== Work to be completed ==
Print the listing below from its opening line through the line holding "sun.rotation_euler = (-SD).to_track_quat('-Z', 'Y').to_euler()", both ends included.

○ ○ ○ ○ ○

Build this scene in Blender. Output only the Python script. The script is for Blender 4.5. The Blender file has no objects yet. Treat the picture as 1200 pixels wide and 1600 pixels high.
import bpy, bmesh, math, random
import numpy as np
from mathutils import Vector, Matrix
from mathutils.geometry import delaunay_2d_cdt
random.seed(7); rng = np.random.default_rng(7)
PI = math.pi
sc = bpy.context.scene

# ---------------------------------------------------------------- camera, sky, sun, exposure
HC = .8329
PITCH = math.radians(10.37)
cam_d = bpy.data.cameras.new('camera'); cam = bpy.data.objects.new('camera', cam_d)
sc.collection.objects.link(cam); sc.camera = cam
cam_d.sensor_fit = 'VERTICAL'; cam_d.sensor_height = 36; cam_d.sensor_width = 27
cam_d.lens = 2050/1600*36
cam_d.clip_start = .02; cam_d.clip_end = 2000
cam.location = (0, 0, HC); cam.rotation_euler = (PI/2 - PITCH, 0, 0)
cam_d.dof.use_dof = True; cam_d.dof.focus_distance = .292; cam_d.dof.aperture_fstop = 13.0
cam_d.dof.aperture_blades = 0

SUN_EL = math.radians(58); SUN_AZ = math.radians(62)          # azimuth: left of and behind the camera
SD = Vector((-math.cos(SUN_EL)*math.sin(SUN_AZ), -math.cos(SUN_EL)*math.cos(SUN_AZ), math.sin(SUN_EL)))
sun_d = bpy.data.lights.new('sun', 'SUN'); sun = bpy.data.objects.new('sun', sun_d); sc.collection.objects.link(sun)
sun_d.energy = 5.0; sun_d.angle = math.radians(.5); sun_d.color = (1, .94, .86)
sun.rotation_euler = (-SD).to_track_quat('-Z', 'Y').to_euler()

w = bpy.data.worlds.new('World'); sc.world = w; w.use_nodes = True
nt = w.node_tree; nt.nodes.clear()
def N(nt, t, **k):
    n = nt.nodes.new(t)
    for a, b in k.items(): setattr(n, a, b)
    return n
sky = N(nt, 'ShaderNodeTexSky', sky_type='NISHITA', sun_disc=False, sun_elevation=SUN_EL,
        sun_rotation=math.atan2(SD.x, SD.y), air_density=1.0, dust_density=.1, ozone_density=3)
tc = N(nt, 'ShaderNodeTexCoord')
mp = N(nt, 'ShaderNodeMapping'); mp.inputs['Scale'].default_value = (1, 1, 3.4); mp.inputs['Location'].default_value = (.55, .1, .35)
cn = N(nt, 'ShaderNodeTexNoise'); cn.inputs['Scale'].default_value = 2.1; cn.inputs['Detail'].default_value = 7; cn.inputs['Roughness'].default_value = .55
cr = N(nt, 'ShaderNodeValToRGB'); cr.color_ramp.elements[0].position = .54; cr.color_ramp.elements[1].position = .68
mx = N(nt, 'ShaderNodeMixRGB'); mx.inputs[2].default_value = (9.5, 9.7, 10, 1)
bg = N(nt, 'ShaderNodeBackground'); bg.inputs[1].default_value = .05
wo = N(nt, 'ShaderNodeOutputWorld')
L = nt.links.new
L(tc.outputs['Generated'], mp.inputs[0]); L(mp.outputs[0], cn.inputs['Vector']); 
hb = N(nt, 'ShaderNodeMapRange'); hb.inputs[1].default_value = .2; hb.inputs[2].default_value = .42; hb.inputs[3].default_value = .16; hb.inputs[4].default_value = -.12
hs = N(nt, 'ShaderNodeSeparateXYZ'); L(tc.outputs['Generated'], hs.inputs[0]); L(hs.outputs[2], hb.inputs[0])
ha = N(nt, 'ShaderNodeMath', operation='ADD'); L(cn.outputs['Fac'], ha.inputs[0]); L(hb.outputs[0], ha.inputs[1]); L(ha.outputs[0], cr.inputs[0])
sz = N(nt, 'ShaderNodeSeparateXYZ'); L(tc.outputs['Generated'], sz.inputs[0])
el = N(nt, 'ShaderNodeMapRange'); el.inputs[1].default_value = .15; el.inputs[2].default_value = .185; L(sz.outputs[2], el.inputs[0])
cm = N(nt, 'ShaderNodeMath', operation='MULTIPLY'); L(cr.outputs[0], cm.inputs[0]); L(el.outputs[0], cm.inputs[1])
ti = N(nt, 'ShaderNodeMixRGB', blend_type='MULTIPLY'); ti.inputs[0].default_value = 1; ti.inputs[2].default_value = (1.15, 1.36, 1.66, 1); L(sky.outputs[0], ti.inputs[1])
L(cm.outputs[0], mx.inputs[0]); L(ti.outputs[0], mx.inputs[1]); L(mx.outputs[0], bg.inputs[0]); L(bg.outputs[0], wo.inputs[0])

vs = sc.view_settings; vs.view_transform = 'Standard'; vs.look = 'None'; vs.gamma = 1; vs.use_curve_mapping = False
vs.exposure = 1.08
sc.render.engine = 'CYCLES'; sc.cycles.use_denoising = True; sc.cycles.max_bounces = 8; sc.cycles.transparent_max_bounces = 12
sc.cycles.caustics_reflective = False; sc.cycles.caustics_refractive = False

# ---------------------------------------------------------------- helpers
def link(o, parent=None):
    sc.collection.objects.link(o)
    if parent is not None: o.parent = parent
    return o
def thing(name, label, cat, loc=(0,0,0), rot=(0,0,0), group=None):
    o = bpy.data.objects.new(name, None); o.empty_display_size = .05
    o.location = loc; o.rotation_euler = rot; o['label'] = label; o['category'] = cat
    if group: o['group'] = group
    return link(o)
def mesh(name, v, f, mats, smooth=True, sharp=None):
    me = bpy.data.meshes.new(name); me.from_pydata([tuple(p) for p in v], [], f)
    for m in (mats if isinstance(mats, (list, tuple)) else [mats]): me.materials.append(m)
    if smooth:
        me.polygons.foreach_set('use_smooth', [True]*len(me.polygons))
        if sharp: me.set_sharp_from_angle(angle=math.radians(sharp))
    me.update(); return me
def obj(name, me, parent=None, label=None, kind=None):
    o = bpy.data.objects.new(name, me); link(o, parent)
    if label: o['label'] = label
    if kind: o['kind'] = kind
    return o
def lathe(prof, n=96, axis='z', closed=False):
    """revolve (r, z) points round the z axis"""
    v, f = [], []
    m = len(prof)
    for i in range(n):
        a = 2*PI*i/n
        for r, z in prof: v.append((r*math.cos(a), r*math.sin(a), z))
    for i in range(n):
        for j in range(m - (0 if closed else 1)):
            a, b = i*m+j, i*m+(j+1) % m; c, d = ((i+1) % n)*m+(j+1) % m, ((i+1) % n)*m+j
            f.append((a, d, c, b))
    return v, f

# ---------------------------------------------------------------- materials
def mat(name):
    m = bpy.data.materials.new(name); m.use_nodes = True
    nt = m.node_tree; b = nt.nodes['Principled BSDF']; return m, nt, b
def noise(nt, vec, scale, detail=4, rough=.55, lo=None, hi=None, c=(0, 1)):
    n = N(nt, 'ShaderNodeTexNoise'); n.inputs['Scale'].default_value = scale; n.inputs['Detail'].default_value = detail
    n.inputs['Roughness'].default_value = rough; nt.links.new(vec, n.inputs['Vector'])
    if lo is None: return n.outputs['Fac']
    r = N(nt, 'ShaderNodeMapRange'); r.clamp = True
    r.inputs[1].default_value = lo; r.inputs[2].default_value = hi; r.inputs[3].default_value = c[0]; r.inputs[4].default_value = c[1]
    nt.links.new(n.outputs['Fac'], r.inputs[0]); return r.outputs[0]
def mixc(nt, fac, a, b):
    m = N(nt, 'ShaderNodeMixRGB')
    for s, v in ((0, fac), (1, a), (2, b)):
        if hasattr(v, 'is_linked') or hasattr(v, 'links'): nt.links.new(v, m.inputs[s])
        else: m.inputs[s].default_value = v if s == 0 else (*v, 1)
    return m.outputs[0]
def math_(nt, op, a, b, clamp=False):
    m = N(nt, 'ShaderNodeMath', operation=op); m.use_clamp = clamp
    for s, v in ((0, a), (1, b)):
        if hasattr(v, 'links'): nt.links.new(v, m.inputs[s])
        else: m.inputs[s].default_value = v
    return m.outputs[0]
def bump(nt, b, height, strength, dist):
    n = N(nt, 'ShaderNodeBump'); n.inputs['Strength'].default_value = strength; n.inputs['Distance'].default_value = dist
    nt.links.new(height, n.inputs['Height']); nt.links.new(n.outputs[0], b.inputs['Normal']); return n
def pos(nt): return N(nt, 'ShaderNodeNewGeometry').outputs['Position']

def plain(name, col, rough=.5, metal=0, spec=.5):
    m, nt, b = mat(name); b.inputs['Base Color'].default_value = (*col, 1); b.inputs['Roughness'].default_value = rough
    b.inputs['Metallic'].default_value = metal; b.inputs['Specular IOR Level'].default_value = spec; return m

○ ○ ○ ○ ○

== Task output ==
Build this scene in Blender. Output only the Python script. The script is for Blender 4.5. The Blender file has no objects yet. Treat the picture as 1200 pixels wide and 1600 pixels high.
import bpy, bmesh, math, random
import numpy as np
from mathutils import Vector, Matrix
from mathutils.geometry import delaunay_2d_cdt
random.seed(7); rng = np.random.default_rng(7)
PI = math.pi
sc = bpy.context.scene

# ---------------------------------------------------------------- camera, sky, sun, exposure
HC = .8329
PITCH = math.radians(10.37)
cam_d = bpy.data.cameras.new('camera'); cam = bpy.data.objects.new('camera', cam_d)
sc.collection.objects.link(cam); sc.camera = cam
cam_d.sensor_fit = 'VERTICAL'; cam_d.sensor_height = 36; cam_d.sensor_width = 27
cam_d.lens = 2050/1600*36
cam_d.clip_start = .02; cam_d.clip_end = 2000
cam.location = (0, 0, HC); cam.rotation_euler = (PI/2 - PITCH, 0, 0)
cam_d.dof.use_dof = True; cam_d.dof.focus_distance = .292; cam_d.dof.aperture_fstop = 13.0
cam_d.dof.aperture_blades = 0

SUN_EL = math.radians(58); SUN_AZ = math.radians(62)          # azimuth: left of and behind the camera
SD = Vector((-math.cos(SUN_EL)*math.sin(SUN_AZ), -math.cos(SUN_EL)*math.cos(SUN_AZ), math.sin(SUN_EL)))
sun_d = bpy.data.lights.new('sun', 'SUN'); sun = bpy.data.objects.new('sun', sun_d); sc.collection.objects.link(sun)
sun_d.energy = 5.0; sun_d.angle = math.radians(.5); sun_d.color = (1, .94, .86)
sun.rotation_euler = (-SD).to_track_quat('-Z', 'Y').to_euler()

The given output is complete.